Masra, l’opposant devenu allié

Le Tchad a entamé l’année 2024 avec un nouveau Premier ministre de Transition, Succès Masra. En l’espace de moins de deux mois, cet opposant pour le moins radical est quasiment passé du statut d’ennemi public n01 à haut dignitaire du régime. Appelé à assumer les charges de chef du gouvernement en remplacement d’un autre opposant, Saleh Kebzabo, le patron du mouvement politique « Les transformateurs » a immédiatement formé son équipe.

Il a essentiellement la charge d’organiser les élections présidentielle et législatives d’octobre 2024 et de réconcilier les Tchadiens, plus que jamais divisés. La nomination de Masra, qui continue de faire jaser dans les milieux politiques tchadiens et du continent, ne constitue pas véritablement une surprise pour les observateurs avisés. Depuis son retour au bercail en novembre 2023, suite à l’accord signé avec le pouvoir tchadien sous la médiation du Président congolais, Félix Tshisekedi, l’opposant est rentré dans les bonnes grâces du pouvoir.
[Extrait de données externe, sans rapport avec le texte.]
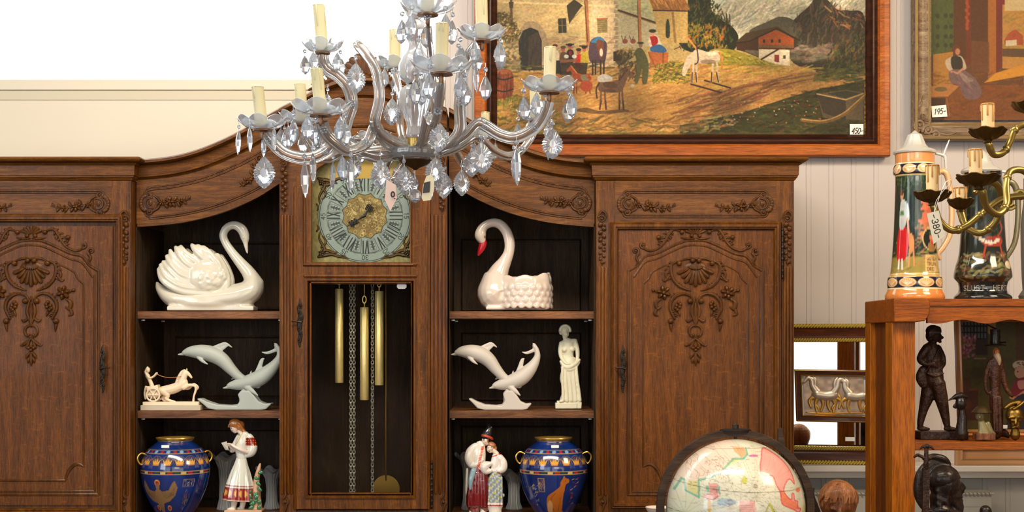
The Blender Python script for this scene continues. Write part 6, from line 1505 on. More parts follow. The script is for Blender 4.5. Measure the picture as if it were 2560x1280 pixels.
    # trough and branch at right
    cv.poly(Z5((1100, 745), (1330, 715), (1475, 735), (1470, 960), (1150, 940)), (110, 96, 72)); cv.poly(Z5((1180, 745), (1330, 722), (1450, 745), (1330, 785)), (70, 70, 50)); cv.poly(Z5((1100, 750), (1330, 800), (1330, 960), (1150, 900)), (76, 66, 50)); cv.line(Z5((1100, 748), (1330, 795), (1470, 745)), 3.4, (186, 160, 112))
    cv.curve(Z5((980, 955), (1150, 970), (1300, 920), (1400, 840), (1475, 770)), 9, (130, 104, 62)); cv.curve(Z5((980, 950), (1150, 962), (1300, 908), (1400, 828), (1475, 760)), 2.4, (186, 156, 100))
    # chalet
    cv.poly(Z5((455, 325), (640, 240), (640, 460), (520, 410), (455, 395)), (84, 56, 36)); cv.poly(Z5((630, 300), (760, 230), (915, 300), (915, 390), (630, 390)), (164, 92, 44)); cv.poly(Z5((630, 355), (915, 355), (915, 392), (630, 390)), (128, 96, 60)); cv.poly(Z5((632, 390), (880, 395), (882, 522), (780, 510), (632, 462)), (222, 212, 186))
    cv.poly(Z5((450, 330), (530, 260), (780, 205), (960, 318), (915, 308), (775, 225), (620, 300), (560, 325)), (92, 72, 44)); cv.line(Z5((400, 348), (560, 325), (775, 225), (960, 318)), 3.4, (60, 44, 30)); cv.poly(Z5((520, 395), (630, 400), (630, 450), (530, 410)), (120, 110, 88))
    for x in (675, 740, 800): cv.poly(Z5((x - 9, 312), (x + 9, 312), (x + 9, 338), (x - 9, 338)), (60, 46, 34))
    cv.poly(Z5((758, 435), (796, 435), (796, 495), (758, 490)), (150, 70, 56)); cv.poly(Z5((828, 438), (848, 438), (848, 466), (828, 466)), (90, 90, 66)); cv.line(Z5((655, 470), (790, 390)), 4, (74, 48, 30)); cv.line(Z5((640, 382), (915, 386)), 3, (90, 56, 32))
    # hay, horses, people
    nz(Z4((1360, 500), (1600, 500), (1620, 660), (1320, 660)), 330, [(150, 140, 50), (112, 108, 40), (180, 164, 80), (86, 84, 34)], 11, 2.4, .4, .7, 1)
    cv.line(Z5((90, 670), (335, 738)), 4, (84, 60, 44)); cv.line(Z5((200, 640), (405, 700)), 4, (84, 60, 44))
    cv.poly([(1534, 128), (1556, 124), (1556, 150), (1534, 152)], (60, 50, 36)); cv.ell(1553, 142, 17, 20, (70, 54, 38), .8); nz((1545, 118, 1585, 140), 60, [(176, 150, 80), (140, 116, 56)], 9, 2, .8, .7, 1)
    nz((1548, 130, 1600, 200), 120, [(84, 76, 50), (110, 98, 66), (60, 54, 38)], 9, 3, 1.2, .7, .6); cv.blobp([(1588, 128), (1600, 118), (1612, 130), (1622, 160), (1618, 205), (1606, 206), (1606, 170), (1596, 204), (1588, 204), (1592, 160)], (98, 98, 62)); cv.ell(1602, 112, 5, 6, (150, 110, 84)); cv.ell(1602, 106, 8, 3, (66, 66, 40))
    for x in (1560, 1580): cv.ell(x, 104, 5, 8, (206, 190, 170)); cv.line([(x - 3, 97), (x - 6, 88)], 1.6, (90, 60, 50)); cv.ell(x + 3, 102, 7, 6, (150, 96, 70)); cv.line([(x + 2, 97), (x + 4, 90)], 1.6, (90, 60, 50))
    cv.poly([(1620, 128), (1672, 130), (1670, 155), (1628, 160)], (178, 112, 62)); cv.line([(1622, 130), (1640, 168)], 3, (150, 96, 56)); cv.line([(1658, 130), (1658, 156)], 2, (110, 70, 44)); cv.ell(1628, 165, 12, 26, (70, 56, 40), .0)
    cv.blobp([(1624, 92), (1633, 86), (1644, 90), (1652, 104), (1654, 116), (1630, 118), (1622, 106)], (216, 196, 176)); cv.blobp([(1626, 90), (1642, 90), (1645, 106), (1632, 114), (1628, 100)], (170, 44, 36)); cv.ell(1632, 82, 6, 7.5, (206, 160, 130)); cv.ell(1632, 76, 9, 4.5, (64, 66, 40)); cv.blobp([(1628, 116), (1650, 110), (1666, 122), (1662, 130), (1630, 128)], (66, 110, 150))
    horse(cv, 1752, 204, 1.95, -1, (198, 184, 160), (90, 64, 48), (196, 140, 80), True); cv.curve([(1742, 110), (1746, 150), (1738, 160)], 3, (80, 66, 50)); cv.line([(1686, 122), (1700, 116)], 2, (90, 60, 50))
    cv.blobp([(1474, 108), (1484, 94), (1498, 92), (1510, 98), (1518, 112), (1514, 150), (1506, 156), (1480, 156), (1472, 140)], (96, 76, 84)); cv.blobp([(1478, 104), (1490, 92), (1504, 92), (1512, 102), (1494, 106)], (74, 128, 160)); cv.blobp([(1492, 104), (1500, 98), (1508, 104), (1509, 130), (1504, 144), (1498, 140)], (128, 80, 50)); cv.ell(1503.5, 130, 4, 10, (224, 206, 190))
    for x in (1482, 1489, 1502, 1510): cv.line([(x, 150), (x, 184)], 4, (76, 54, 42))
    for x, y, c, h in ((1388, 130, (220, 206, 184), (110, 50, 44)), (1408, 134, (120, 88, 62), (110, 82, 50)), (1425, 128, (60, 40, 40), (50, 36, 30)), (1447, 140, (196, 56, 44), (60, 48, 34)), (1461, 134, (190, 170, 60), (56, 50, 34))):
        cv.blobp([(x - 8, y + 2), (x, y - 6), (x + 9, y), (x + 9, y + 26), (x - 8, y + 26)], c); cv.ell(x, y - 12, 5, 6.5, (176, 110, 80)); cv.ell(x, y - 17, 6.5, 4, h)
    for x in (1425, 1459): cv.line([(x - 9, 110 + (x > 1430) * 4), (x + 9, 110 + (x > 1430) * 4)], 3, (50, 40, 34))
    cv.ell(1416, 140, 6, 5, (206, 210, 196)); cv.ell(1436, 140, 6, 5, (206, 210, 196)); cv.ell(1426, 132, 4, 6, (150, 40, 40)); cv.line([(1400, 152), (1440, 150)], 7, (150, 106, 72)); cv.poly([(1402, 156), (1470, 156), (1466, 186), (1398, 186)], (60, 46, 32), .8); cv.poly([(1382, 150), (1400, 150), (1404, 182), (1384, 184)], (50, 50, 44))
    horse(cv, 1448, 232, 1.2, -1, (170, 88, 48), (120, 60, 36), (204, 140, 70)); cv.blobp([(1452, 190), (1462, 186), (1474, 202), (1470, 210), (1460, 208)], (150, 140, 110)); cv.ell(1394, 190, 9, 6, (184, 120, 72)); cv.ell(1466, 214, 16, 14, (176, 90, 54))
    horse(cv, 1540, 272, 1.75, 1, (122, 94, 72), (80, 56, 44), (84, 62, 50)); cv.blobp([(1494, 192), (1510, 184), (1528, 190), (1530, 200), (1500, 204)], (196, 190, 180)); cv.blobp([(1508, 206), (1532, 204), (1546, 214), (1530, 220), (1512, 216)], (104, 80, 48)); cv.ell(1582, 214, 4, 5, (190, 180, 164)); cv.line([(1566, 188), (1562, 172)], 3, (110, 84, 60)); cv.line([(1574, 186), (1574, 170)], 3, (110, 84, 60)); cv.ell(1546, 240, 30, 6, (0, 0, 0), 0)
    cv.blobp([(1466, 268), (1500, 276), (1560, 272), (1570, 278), (1500, 284), (1440, 276)], (84, 60, 38), .6)
    cv.noise(.45, 6, 11); cv.noise(.16, 160, 260); cv.a = cv.a * (0.58 + 0.38 * cv.a / 255.0) * np.array((1.0, .97, .95))
    cv.sheet('canvas', 'oil', t, F, 6, 3)
    b = MB().mould(F, [(1186, -240), (2222, -240), (2222, 392), (1186, 392)], [(0, 12), (0, -14), (-3, -18), (-12, -19), (-26, -16), (-29, -11), (-31, -10)], True); b.build('outer_frame', 'frame_orange', t)
    b = MB().mould(F, [(1186, -240), (2222, -240), (2222, 392), (1186, 392)], [(-30, -10), (-34, -13), (-38, -8), (-42, -9), (-45, -3), (-49, -6), (-53, -1), (-56, 2), (-57, 7)], True); b.build('inner_frame', 'frame_dark', t)
    p = thing('price_card', 'small white card with handwritten 450 on the corner of the landscape painting', 'price card', F(2142, 343))
    c2 = Cv(0, 0, 34, 33, 0.5, (242, 236, 226)); c2.text('450-', 4, 10, 14, 2.0, (30, 26, 24), 6.5, slant=.25, gap=.12); c2.sheet('card', 'paper_v', p, F, 0, 1, quad=[F(2125, 310, 2), F(2159, 310, 2), F(2159, 343, 2), F(2125, 343, 2)])
big_painting()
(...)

Partisan du « ni oui ni non » dans un premier temps au récent référendum constitutionnel, Masra a par la suite opéré un virage à 90 degrés, en optant pour le « Oui », se mettant à dos ses partisans, dont la majorité plaidait plutôt pour l’adoption d’un Etat fédéraliste. Sa nomination intervient d’ailleurs au lendemain de cette consultation nationale, comme s’il doit son ascension à cette prise de position qui constitue un véritable revirement. Des membres de son mouvement politique se sentant trahis crient encore au scandale. Mais ainsi va la politique, surtout en Afrique.
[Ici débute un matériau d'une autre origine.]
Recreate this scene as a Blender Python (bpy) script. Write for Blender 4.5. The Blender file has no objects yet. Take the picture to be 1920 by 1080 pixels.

Tout est possible dans ce domaine où les intérêts prennent souvent le dessus sur les principes. Masra s’était opposé à Deby père et ensuite à son fils, le général Mahamat Idriss qui dirige en ce moment le pays, au point que très peu de ses soutiens n’imaginaient pas un tel retournement de veste. Il était d’ailleurs foncièrement opposé à la prolongation de la Transition consentie par le dialogue national inclusif, au point de susciter des manifestations durement réprimées en octobre 2022, avec au moins 73 morts.

Le pouvoir de Transition l’a tenu pour responsable de ces événements malheureux, faisant émettre un mandat d’arrêt à son encontre, ce qui l’a contraint momentanément à l’exil. Des poursuites pour des faits de « tentative d’atteinte à l’ordre constitutionnel » et d’« incitation à un soulèvement insurrectionnel » ont été même engagées contre sa personne. La petite traversée du désert de Masra a donc fait place à un ralliement de circonstance, comme on en voit en politique.
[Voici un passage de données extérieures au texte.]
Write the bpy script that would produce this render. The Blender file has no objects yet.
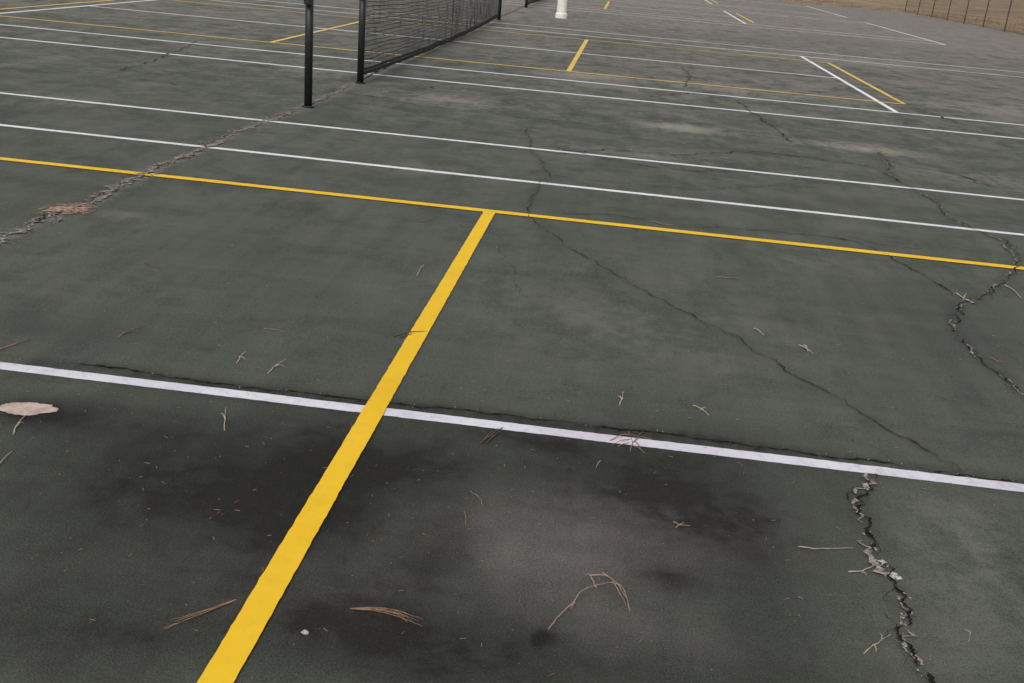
import bpy, bmesh, math, random
import numpy as np
from mathutils import Matrix, Vector, noise as mn
random.seed(7); rng=np.random.default_rng(7)
C=bpy.context.scene.collection

# ================= camera =================
h,cx,cy,yaw,pit,rol,foc,GAP,Y3=1.55312,2.86005,-8.78807,-0.07819,0.35867,0.08908,1046.972,3.80472,23.13432
F=np.array([math.sin(yaw)*math.cos(pit),math.cos(yaw)*math.cos(pit),-math.sin(pit)])
R0=np.array([math.cos(yaw),-math.sin(yaw),0.0]); D0=-np.cross(R0,F)
RC=math.cos(rol)*R0-math.sin(rol)*D0; DC=math.sin(rol)*R0+math.cos(rol)*D0
def G(x,y):
    """place on the court seen at photo position x,y"""
    d=F*foc+RC*(x-512)+DC*(y-341.5); t=-h/d[2]
    return cx+d[0]*t, cy+d[1]*t
def GV(x,y,z=0.0): a,b=G(x,y); return Vector((a,b,z))
cam=bpy.data.cameras.new("camera"); co=bpy.data.objects.new("camera",cam); C.objects.link(co)
m=Matrix.Identity(4)
for i in range(3): m[i][0]=RC[i]; m[i][1]=-DC[i]; m[i][2]=-F[i]
m[0][3],m[1][3],m[2][3]=cx,cy,h
co.matrix_world=m
cam.sensor_width=36; cam.sensor_fit='HORIZONTAL'; cam.lens=foc/1024*36; cam.clip_start=.05; cam.clip_end=2000
bpy.context.scene.camera=co

# ================= material helpers =================
def newmat(name):
    mt=bpy.data.materials.new(name); mt.use_nodes=True; nt=mt.node_tree; nt.nodes.clear()
    o=nt.nodes.new('ShaderNodeOutputMaterial'); b=nt.nodes.new('ShaderNodeBsdfPrincipled')
    nt.links.new(b.outputs[0],o.inputs[0]); return mt,nt,b
def N(nt,t,**k):
    n=nt.nodes.new(t)
    for a,v in k.items(): setattr(n,a,v)
    return n
def coords(nt,scale=(1,1,1),rot=(0,0,0)):
    g=N(nt,'ShaderNodeNewGeometry'); mp=N(nt,'ShaderNodeMapping'); mp.inputs['Scale'].default_value=scale; mp.inputs['Rotation'].default_value=rot
    nt.links.new(g.outputs['Position'],mp.inputs[0]); return mp.outputs[0]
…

A la vérité, la nomination de Masra va au-delà de la simple volonté d’ouverture du chef de l’Etat tchadien. Si son geste tient lieu de décrispation politique, le général Deby a sans doute accédé à la requête de certains partenaires (Etats-Unis, France, Union européenne…), qui souhaitent une transition inclusive. La question qui se pose à présent, c’est de savoir si Masra aura les coudées franches pour appliquer sa propre vision politique pour sortir le Tchad des sentiers battus.

Il fera certainement la volonté du chef et non la sienne, quitte à ne pas se sentir dans un tel scenario et à jeter l’éponge. L’attelage Deby-Masra questionne,les deux étant autorisés à se présenter à la future présidentielle, si bien qu’on se demande si le chef de l’Etat ne lui a pas tendu un piège. A moins de se rallier totalement à la candidature de Deby, Masra n’a pas encore perdu sa casquette d’adversaire politique, lui qui a l’ambition de conduire le Tchad vers des lendemains meilleurs, en implémentant sa propre vision. On est impatient de voir ce duo à l’œuvre pour se faire une idée de ce que sera l’avenir du Tchad.